Wednesday, May 12, 1999

‘Baywatch’ executives
meet neighbors at
Haleiwa surf center

By Harold Morse


Producers of "Baywatch Hawaii" made a splash with new neighbors in Haleiwa last night when they pledged to work in partnership with the community immediately.

The show must be centered around a headquarters and last night's meeting place fills the bill, said Greg Bonann, "Baywatch" executive producer.

An overflow crowd of perhaps 150 packed the surf center at Haleiwa Alii Beach Park for an information meeting put on by the North Shore Neighborhood Board and elected North Shore leaders.

Plans are to build a television studio above John Kalili Surf Center for the show to work out of, Bonann said.

"We're here because the people want us here. We want to be where we're wanted. It's hard enough -- without being wanted," Bonann said. "It's been really a great effort, and we want to make you proud. ... We want to make a show you're all proud of."

The surf center will be a movie facility on top and functioning lifeguard facility on the bottom, Bonann said. "First and foremost is the safety of the public. I'm a lifeguard. Many of the people who will work on this show are lifeguards."

Frank Conway, unit production manager, said work on the set will probably start Monday.

Although the show needs working space, it will try hard not to disrupt beach activities, he said. "We're going to help you guys help us stay here and be here awhile."

"We hope we're here another nine years," said Bonann.

That's how long the production continued in Los Angeles, he said.
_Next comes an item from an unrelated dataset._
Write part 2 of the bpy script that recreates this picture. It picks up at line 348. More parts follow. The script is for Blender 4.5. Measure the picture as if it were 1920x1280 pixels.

Bonann said he is in his 30th year as a Los Angeles lifeguard and still works. Lifeguards tell him what they like and don't like about "Baywatch," which has a lifesaving theme, he said. "I consider those guys the heart and soul of what this show is about."

"Baywatch" had gone as far as it could in Los Angeles, he said. "We had to go somewhere location intensive that would get us into kind of a new lifeguard world."

Renee Confair, "Baywatch" location manager, said the show will need parking as it may have 40 to 70 people working at one time. But only critically needed vehicles will be parked nearby, she said.

The show will employ some Hawaii people, including technicians, said Howard Grigsby, production executive for Pearson Television, which owns "Baywatch." The production must be done right with skilled people, he said.

The first Hawaii episode will begin shooting about July 12, Bonann said. The season will be 22 shows in about 22 weeks. The first Hawaii episode will be viewed the week of Sept. 20, he said.

Ken Nichols, owner of North Shore Diving Headquarters, said he hopes having a billion people a week see Haleiwa on television won't bring unwanted development.

"The world is going to be looking at our little corner of the planet," he said. "I know the feeding frenzy is starting to occur here."